Buyer demands versus design requirements
Achieving a balance between buyer and design performance requirements is never easy and was evident again here. To satisfy wearable technology users, designers needed to deliver robust, high power, reliable functionality within a compact, lightweight design.
Designers of wearables also must remain mindful of ensuring skin and user-touch comfort. Their overall goal is one solution meeting the stringent design requirements tied to space, weight, and thermal transfer performance as well as the varying demands of users.
Collaboration, samples, testing produce success
Laird Technologies, a DuPont business, was asked by the manufacturer to evaluate the thermal management concerns, begin intense collaboration, and find answers - all in less than two months. Field application engineers at Laird routinely work hand in hand with manufacturer design teams to understand principal and secondary issues and design requirements while also identifying potential obstacles to overcome. Laird’s field application engineers were engaged from the start. Along with a range of additional technical personnel from across Laird, they conducted problem-solving discussions with the design team, delivering key data and thus helping ensure deadlines would be met.
Production samples of dispensable Laird™ branded TIMs were rushed to the design team. The team conducted lab evaluations of both Laird™ branded TIMs and those of competing dispensable TIM manufacturers. Several candidates were dismissed after evaluations due to lack of thin bondline capabilities, weight, or other factors.
Included in samples testing were traditional thermal grease and phase change materials. Thermal grease is more prone to material pump-out issues or slippage/leakage at the 300 to 350 μm gap size. Phase change material typically needs a separate burn-in process and cannot be dispensed in a manner like the manufacturer’s previously used liquid gap filler material. Testing these materials would require a longer period of time as well.
Beating its deadline, the design team selected newly introduced Laird™ Tgel™ 600 thermal gel that has a thin bondline, high thermal conductivity, and is lightweight. It met each need of the design team and enabled increased throughput dispensing. Unlike other dispensable gap filler materials or thermal grease, Tgel™ 600 thermal gel can fill small, fixed-gap applications of under 100 μm. It can be used in constant pressure applications as a grease or used in constant gap applications as a gap filler.
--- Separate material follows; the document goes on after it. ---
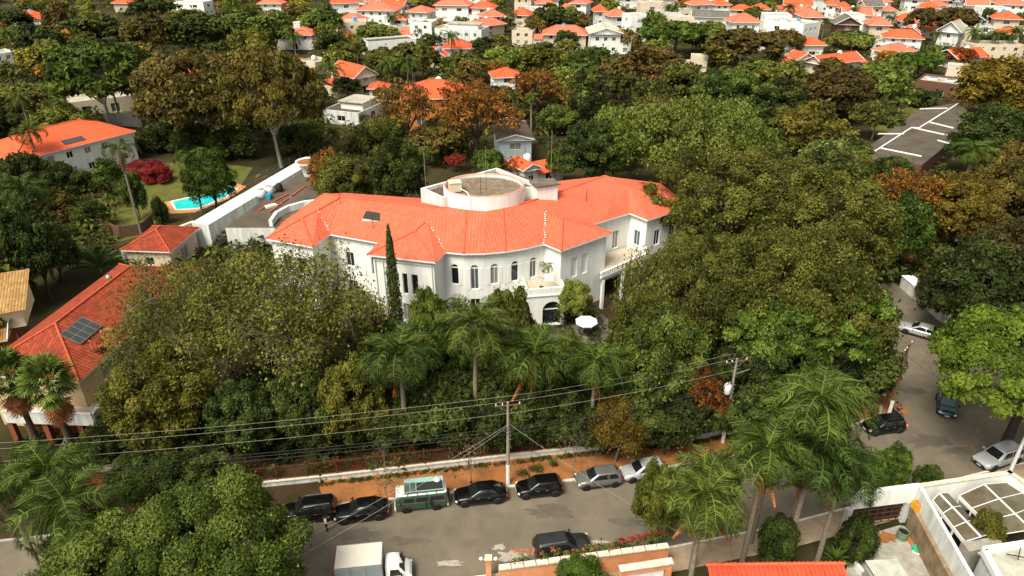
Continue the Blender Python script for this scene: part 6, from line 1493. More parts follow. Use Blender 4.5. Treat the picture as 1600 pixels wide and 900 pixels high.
HL = [
 # label, short, A, B, ze, d, roof, rise, roof mat, wall mat, extra kwargs
 ('big white house with bright orange hip roof beyond the pool lawn', 'the pool house', (20, 253), (213, 205), 6.0, 14, 'hip', 2.8, ROOF, WHITE, dict(extra=solar, floors=2)),
 ('white house with orange hip roof and tall white chimney', 'the tall-chimney house', (425, 55), (490, 55), 6, 9, 'hip', 2.0, ROOF_PINK, WHITE, dict(chimney=(.55, .5, 3.2, 2.2))),
 ('cream house with orange gable roof beside a palm', 'the cream gable house', (553, 123), (592, 116), 4.8, 13, 'gable', 2.6, ROOF, CREAM, {}),
 ('low orange-roofed annex below the cream gable house', 'the low orange annex', (572, 139), (606, 139), 3.2, 6, 'hip', 1.3, ROOF, CREAM, {}),
 ('flat brown-roofed house with white upper box, upper centre', 'the flat brown-roofed house', (505, 174), (560, 180), 2.8, 13, 'flat', 0, FLATROOF, WHITE, dict(extra=top_box)),
 ('orange-walled house with orange hip roof behind the rusty tree', 'the orange-walled house', (624, 155), (732, 154), 7.0, 13, 'hip', 3.0, ROOF, ORANGEW, {}),
 ('white villa with long pink hip roof at the top edge', 'the long pink-roofed villa', (553, 16), (618, 17), 7, 13, 'hip', 2.4, ROOF_PINK, WHITE, {}),
 ('flat white house in front of the long pink-roofed villa', 'the flat white house', (527, 37), (572, 36), 6, 9, 'flat', 0, FLATROOF_L, WHITE, dict(extra=tank_box)),
 ('cream flat-roofed house behind the pale yellow tree', 'the cream flat house', (566, 50), (626, 46), 6, 8, 'flat', 0, FLATROOF_L, CREAM, {}),
 ('white house with green awning and pink roof, top centre', 'the green-awning house', (632, 18), (668, 20), 7.5, 10, 'hip', 1.8, ROOF_PINK, WHITE, dict(extra=awning)),
 ('tall white house with pink hip roof right of the green awning', 'the tall pink-roofed house', (676, 8), (734, 9), 8, 10, 'hip', 2.2, ROOF_PINK, WHITE, {}),
 ('white house with red-orange hip roof, top edge left of the palm', 'the red-roofed white house', (733, 12), (772, 13), 7, 9, 'hip', 2.2, ROOF, WHITE, {}),
 ('white house with pink double roof above the flat white terraces', 'the pink double roof', (745, 43), (793, 37), 5.5, 9, 'hip', 2.0, ROOF_PINK, WHITE, {}),
 ('stepped white flat-roofed house in the upper centre', 'the stepped white house', (679, 46), (752, 49), 6, 10, 'flat', 0, FLATROOF_L, WHITE2, dict(extra=top_box)),
 ('orange hip-roofed house behind the dark palm, upper centre', 'the palm-side orange house', (690, 76), (736, 76), 5.5, 10, 'hip', 2.2, ROOF, WHITE, {}),
 ('small orange roof in front of the palm-side house', 'the small front roof', (667, 89), (697, 89), 4, 7, 'gable', 1.5, ROOF, CREAM, {}),
 ('long dark flat-roofed house with white walls, upper centre left', 'the dark flat house', (575, 68), (650, 62), 4.6, 8, 'flat', 0, FLATROOF, WHITE, {}),
 ('pink hip-roofed house with white upper floor beside the round dark tree', 'the pink and white house', (846, 54), (920, 55), 6, 10, 'hip', 2.3, ROOF_PINK, WHITE, {}),
 ('large cream house with cream shallow roof and skylights', 'the large cream house', (920, 53), (975, 53), 8, 14, 'gable', 1.6, mat('cream_roof', (.60, .50, .36), .8, var=.15), WHITE, {}),
 ('small orange hip-roofed white house at top centre-right', 'the small orange-roofed house', (927, 18), (951, 18), 7, 9, 'hip', 2, ROOF, WHITE, {}),
 ('white house with orange hip roof behind the large cream house', 'the orange roof behind the cream house', (953, 26), (987, 25), 7, 10, 'hip', 2.2, ROOF_PINK, WHITE, {}),
 ('tall white cube house right of the orange roof', 'the tall white cube house', (986, 27), (1014, 26), 9, 9, 'flat', 0, FLATROOF_L, WHITE, {}),
 ('low pink-roofed wing below the large cream house', 'the low pink wing', (925, 62), (952, 59), 4, 7, 'hip', 1.4, ROOF_PINK, PINKW, {}),
 ('low pink roof beside the short palm, upper centre', 'the low pink roof', (936, 71), (976, 70), 3, 7, 'hip', 1.4, ROOF_PINK, WHITE, {}),
 ('white house with pink roof at the top edge, right of centre', 'the top-edge pink roof', (1082, 8), (1118, 7), 7, 9, 'hip', 2.2, ROOF_PINK, WHITE, {}),
 ('cream house with long orange roof near the top edge', 'the long orange roof', (1138, 15), (1174, 17), 5.5, 8, 'hip', 1.8, ROOF, CREAM, {}),
 ('white house with grey gable roof above the green canopy tree', 'the grey gable house', (1080, 26), (1140, 28), 5, 9, 'gable', 1.8, ROOF_GREY, WHITE, {}),
 ('small white annex with square wall behind the brown tree', 'the small white annex', (1080, 91), (1106, 92), 4, 6, 'flat', 0, FLATROOF_L, WHITE, {}),
 ('white house with worn brown roof and pale blue side wall', 'the brown-roofed blue house', (776, 220), (836, 218), 6.0, 13, 'gable', 1.0, ROOF_BROWN, BLUEW, dict(floors=2)),
 ('cream three-storey house with pink hip roof, upper right', 'the cream three-storey house', (1256, 27), (1290, 27), 9.5, 11, 'hip', 2.4, ROOF_PINK, CREAM, {}),
 ('white terraced flat house with skylights, upper right', 'the white skylight house', (1200, 33), (1256, 40), 7, 11, 'flat', 0, FLATROOF_L, WHITE, dict(extra=skylight)),
 ('dark brown house with grey gable roof and big windows', 'the dark brown house', (1305, 38), (1349, 39), 7, 10, 'gable', 2.4, ROOF_GREY, BROWNW, dict(pitch_axis='ba')),
 ('white house with pink hip roof right of the dark brown house', 'the white pink-roofed house', (1357, 39), (1396, 40), 7, 10, 'hip', 2.4, ROOF_PINK, WHITE, {}),
 ('orange hip-roofed house left of the spreading brown trees', 'the orange hip house', (1410, 34), (1437, 34), 6, 9, 'hip', 2.2, ROOF, WHITE, {}),
 ('white gabled house below the spreading brown trees', 'the white gabled house', (1462, 48), (1503, 52), 7, 10, 'gable', 3.0, FLATROOF_L, WHITE, dict(pitch_axis='ba')),
 ('white and tan house with orange hip roof at right edge', 'the right-edge orange house', (1552, 29), (1600, 31), 7, 10, 'hip', 2.3, ROOF, CREAM, {}),
 ('tiny orange roof at the top edge above the cream house', 'the tiny top orange roof', (1288, 7), (1310, 8), 7, 8, 'hip', 2, ROOF, WHITE, {}),
 ('orange-roofed house between two palms at the top edge', 'the palm-framed orange roof', (1313, 13), (1333, 13), 6, 8, 'hip', 2, ROOF, WHITE, {}),
 ('cream house with grey roof at the top edge, upper right', 'the grey-topped cream house', (1352, 10), (1385, 10), 8, 9, 'gable', 1.6, ROOF_GREY, CREAM, {}),
 ('low pink-roofed house under the grey-topped cream house', 'the low pink house', (1380, 17), (1404, 17), 5, 8, 'hip', 1.8, ROOF_PINK, WHITE, {}),
 ('orange roof half hidden behind the spreading trees, top right', 'the half hidden orange roof', (1446, 13), (1472, 13), 6, 8, 'hip', 2, ROOF, WHITE, {}),
 ('long flat white house at the top right', 'the long flat white house', (1535, 14), (1580, 15), 7, 9, 'flat', 0, FLATROOF_L, WHITE, {}),
 ('white wall house behind the palms at right edge', 'the palm-hidden white house', (1523, 72), (1602, 73), 5, 9, 'flat', 0, FLATROOF_L, WHITE, {}),
 ('bright orange roof behind a thin tree, upper right', 'the thin-tree orange roof', (1252, 71), (1294, 71), 5, 8, 'hip', 1.8, ROOF, WHITE, {}),
 ('small orange gable house left of the long orange gable', 'the small orange gable', (1246, 94), (1276, 92), 4, 7, 'gable', 1.6, ROOF, CREAM, dict(pitch_axis='ba')),
 ('long orange gable roof above the dark trees, upper right', 'the long orange gable', (1286, 102), (1352, 94), 4, 8, 'gable', 1.8, ROOF, CREAM, {}),
 ('low pink-orange roof behind the bright green canopy tree', 'the low pink-orange roof', (1390, 83), (1434, 79), 4, 8, 'hip', 1.8, ROOF_PINK, WHITE, {}),
 ('orange gable roof behind the rusty umbrella tree, right', 'the right orange gable', (1496, 92), (1549, 88), 4, 9, 'gable', 1.8, ROOF, CREAM, {}),
 ('flat grey-tan house left of the yellow tree, right side', 'the tan flat house', (1480, 108), (1514, 111), 4, 9, 'flat', 0, FLATROOF_L, CREAM, {}),
 ('low house with white-edged flat roof and glass skylight, right', 'the white-edged flat house', (1432, 127), (1512, 137), 3.8, 10, 'flat', 0, FLATROOF_L, BROWNW, dict(extra=skylight)),
 ('orange-roofed house at the top-left corner', 'the top-left orange roof', (12, 27), (52, 30), 5, 9, 'hip', 2.2, ROOF, CREAM, {}),
 ('white cube house at the top edge, left of centre', 'the top-left white cube', (268, 4), (317, 5), 6, 9, 'flat', 0, FLATROOF_L, WHITE, {}),
 ('small bright orange roof at the top edge, left side', 'the small top-left roof', (172, 5), (200, 5), 5, 8, 'hip', 2, ROOF, WHITE, {}),
 ('white wall house at the left edge behind palms', 'the left-edge white house', (-15, 88), (24, 83), 5, 8, 'flat', 0, FLATROOF_L, WHITE, {}),
 ('low long cream house behind the spreading tree, upper left', 'the low cream house', (104, 164), (205, 152), 3.2, 8, 'flat', 0, FLATROOF_L, CREAM, {}),
 ('orange roof glimpsed under the brown umbrella tree', 'the glimpsed orange roof', (258, 120), (325, 118), 4, 8, 'hip', 1.8, ROOF, WHITE, {}),
 ('white house with orange roof behind the umbrella trees, left', 'the umbrella-side house', (398, 150), (425, 145), 4, 8, 'hip', 1.6, ROOF, WHITE, {}),
 ('white flat house below the tall-chimney house', 'the small white flat house', (468, 96), (492, 100), 3.6, 7, 'flat', 0, FLATROOF_L, WHITE, {}),
 ('small orange house right of the rusty tree, centre', 'the small round-side orange house', (770, 122), (818, 120), 5, 8, 'hip', 1.8, ROOF, WHITE, {}),
 ('orange shed roof beside the masts behind the mansion', 'the shed behind the turret', (818, 268), (848, 262), 3.5, 6, 'gable', 1.0, ROOF, WHITE2, {}),
 ('white cube house by the road at the far top right', 'the far white cube house', (1390, 74), (1418, 76), 4, 7, 'flat', 0, FLATROOF_L, WHITE, {}),
 ('cream house at the top edge above the stepped white house', 'the top cream house', (836, 6), (868, 6), 6, 9, 'hip', 2, ROOF_PINK, CREAM, {}),
 ('white house at the top edge between trees, right of centre', 'the top-edge white house', (1000, 6), (1040, 6), 7, 9, 'flat', 0, FLATROOF_L, WHITE, {}),
 ('pale house at the top edge, far left of the palms', 'the pale top house', (400, 6), (440, 6), 6, 9, 'hip', 2, ROOF_PINK, WHITE, {}),
 ('white house with orange roof peeping over dark trees, right', 'the peeping orange roof', (1190, 62), (1222, 62), 5, 8, 'hip', 1.8, ROOF, WHITE, {}),
 ('white flat-topped house left of the stepped white house', 'the white flat-topped house', (640, 36), (674, 37), 6, 8, 'flat', 0, FLATROOF_L, WHITE, {}),
 ('white house with pink roof right behind the stepped white house', 'the second pink-roofed house', (755, 27), (792, 25), 6, 9, 'hip', 2, ROOF_PINK, WHITE, {}),
 ('low white block between the pink double roof and the pink and white house', 'the low white block', (800, 50), (832, 51), 5, 8, 'flat', 0, FLATROOF_L, WHITE, {}),
 ('pink hip-roofed house in front of the long pink-roofed villa, right', 'the front pink hip roof', (606, 31), (636, 31), 6, 8, 'hip', 1.8, ROOF_PINK, WHITE, {}),
 ('white flat house right of the tall white cube house', 'the right-hand flat house', (1030, 21), (1064, 21), 6, 9, 'flat', 0, FLATROOF_L, WHITE, {}),
 ('orange-roofed house left of the white skylight house, top', 'the left skylight neighbour', (1178, 15), (1206, 15), 6, 8, 'hip', 2, ROOF, WHITE, {}),
 ('narrow white house between the dark brown and cream three-storey houses', 'the narrow white house', (1328, 25), (1352, 25), 7, 8, 'flat', 0, FLATROOF_L, WHITE, {}),
 ('cream gabled house below the orange hip house, upper right', 'the cream gabled house', (1406, 52), (1440, 54), 5, 8, 'gable', 2, ROOF_PINK, CREAM, {}),
 ('white garden house below the white skylight house', 'the white garden house', (1206, 64), (1246, 66), 5, 8, 'flat', 0, FLATROOF_L, WHITE, {}),
 ('white house with grey roof far right of the spreading trees', 'the far right grey roof', (1505, 30), (1540, 32), 6, 9, 'gable', 2, ROOF_GREY, WHITE, {}),
 ('cream house with orange roof under the right-edge palms', 'the under-palm orange roof', (1560, 52), (1600, 54), 5, 8, 'hip', 1.8, ROOF, CREAM, {}),
 ('pale grey house at the top-right corner', 'the corner grey house', (1500, 4), (1530, 4), 7, 8, 'gable', 1.6, ROOF_GREY, WHITE, {}),
]
for i_, (lab, sh, A, B, ze, d, rf, rise, rm, wm, kw) in enumerate(HL):
    if A[1] < 110 and rf != 'flat': ze *= .86; rise *= 1.15; kw = dict(kw, over=.95)
    house(lab, sh, A, B, ze, d, rf, rise, rm, (CREAM if i_ % 5 == 2 else WHITE2 if i_ % 5 == 4 else WHITE) if wm is WHITE and i_ > 3 else wm, wing=i_ > 0 and i_ % 3 != 1, **kw)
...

Attains minimum bondline thickness
The bond line of Tgel™ 600 thermal gel is 20 microns, a key deciding factor for the design team. The average diameter of a human hair is 75 microns. Tgel™ 600 thermal gel also provides cost savings because less material is used per application with no loss of low thermal resistance properties.
Reduces weight
Tgel™ 600 thermal gel provides 6.4 W/mK bulk thermal conductivity. Its density is only 2.63 g/cc, thus ensuring a vital 18 percent reduction in weight from the TIM (3.20 g/cc density) the design team had specified for the earlier-generation device.
Rapid flow rate
Rapid flow rate is a crucial factor in expediting mass assembly. The smooth consistency of Tgel™ 600 material promotes a faster flow rate using standard automated dispensing equipment.
Summary
This collaboration between a time-pressed wearable technology design team and Laird’s engineering team illustrates the importance of early detection of problems - and prompt action to resolve them. The path to product launch success is marked by quick acceptance of issues threatening product performance, adherence to established deadlines, and collaboration with a broad range of experts to construct and execute a winning game plan.